A Special Current Issues Briefing on Capitol Hill.

In the aftermath of successive wars, Afghanistan has just adopted a new Constitution that lays the foundation for a system of democratic governance. On January 22 the Institute organized a special Current Issues Briefing on Capitol Hill to explore the challenges of governance and the rule of law in a new Afghanistan. Assembled experts discussed current challenges and other issues related to the establishment of the rule of law within Afghanistan, such as:

  • Challenges associated with implementation of the Constitution approved January 4; and
  • Prospects for the development of rule of law in Afghanistan, including the creation of a functioning judiciary, police force, and prison system, and the impact of the burgeoning drug trade.

The presentations were followed by questions from the floor.

Speakers

  • Said Tayeb Jawad
    Ambassador, Embassy of Afghanistan
  • Barnett Rubin
    Center on International Cooperation, New York University

Commentators

  • Laurel Miller
    Rule of Law Program, United States Institute of Peace
  • Robert Perito
    Rule of Law Program, United States Institute of Peace

 

Afghanistan's Constitution
Without greater Western investment in Afghanistan's infrastructure and judicial system, the new constitution may offer little more than hollow promises.

June 2004

Afghanistan's Loya Jirga passed the most liberal constitution in the region stretching from Syria to Pakistan late last year.
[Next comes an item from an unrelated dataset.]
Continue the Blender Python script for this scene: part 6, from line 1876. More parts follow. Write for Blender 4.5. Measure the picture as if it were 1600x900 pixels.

In addition to guaranteeing freedom of speech, faith, movement, and a host of other civil rights, the constitution also provides for the equality of the sexes and requires that 25 percent of the seats in the legislative branch be set aside for women.

Yet the Constitution's protections may prove illusory—unless quick action is taken to restore Afghanistan's infrastructure and judicial system. So concluded a panel of experts convened by the Institute for a briefing held on Capitol Hill in late January.

The panelists were Said Tayeb Jawad, Afghanistan's ambassador to the United States; Barnett Rubin, director of studies at the Center for International Cooperation at New York University; Laurel Miller, a program officer in the Institute's Rule of Law Program; and Robert Perito, a special adviser to the Rule of Law Program.

Of the panelists, the ambassador was perhaps the most sanguine, lauding the outcome of the constitutional process and expressing hope that the remaining challenges could be met. He identified three of these challenges as particularly important: first, that Afghanistan's state develop the capacity to provide local and regional services; second, that the state properly prepare for national and regional elections currently scheduled for mid-year; and third, that the state expand its jurisdiction and administrative control over the full extent of its territory. These are daunting challenges, he said, but he was optimistic they could be met.

The remaining panelists also viewed the constitutional Loya Jirga as a milestone in rebuilding Afghanistan. But they were less hopeful about the national reconstruction project. Rubin noted that early disbursements of aid went mostly to emergency humanitarian needs rather than to reconstruction, and argued forcefully that much more aid—on the order of $15–20 billion—was needed to build an Afghanistan that contributes to rather than threatens global security.

Laurel Miller and Robert Perito provided a generally pessimistic overview of current security conditions in Afghanistan and the absence of an even nominally adequate judicial system. "The rule of law was never strong in Afghanistan," Miller said, "but after 23 years of warfare it has been displaced almost completely by the 'rule of the gun.'"

In most of the country outside of Kabul, regional power-holders—or, less politely, warlords—exercise political, police, and judicial authority. Indeed, the most powerful warlords continue to exercise influence over key ministries and institutions, including the Supreme Court. Meanwhile, the opium trade is flourishing, earning an amount equal to half the nation's legitimate gross national product and nearly five times the government's budget. It will take years—and an enormous investment—before the Afghan government can put in place a counter-narcotics capacity robust enough to make a dent in the drug trade.

Despite the growing danger, said Miller and Perito, little is being done by Western nations to address these problems, aside from some work in police training. No strategy has been developed for reforming and rebuilding the justice sector; few legal training programs are underway; virtually nothing has been done to update the court system or repair the courts' physical infrastructure. The vast needs of the corrections systems have been almost entirely ignored.

The slow pace of reform stems from a number of factors, Miller and Perito said, including the inherent difficulties of conducting post-conflict reconstruction in a country that has suffered two decades of warfare. But they also criticized the United States and the United Nations for abdicating their responsibilities and placing an unrealistic burden on Afghans to provide for their own security and reconstruction—jobs, they said, that Afghans have little capacity to execute.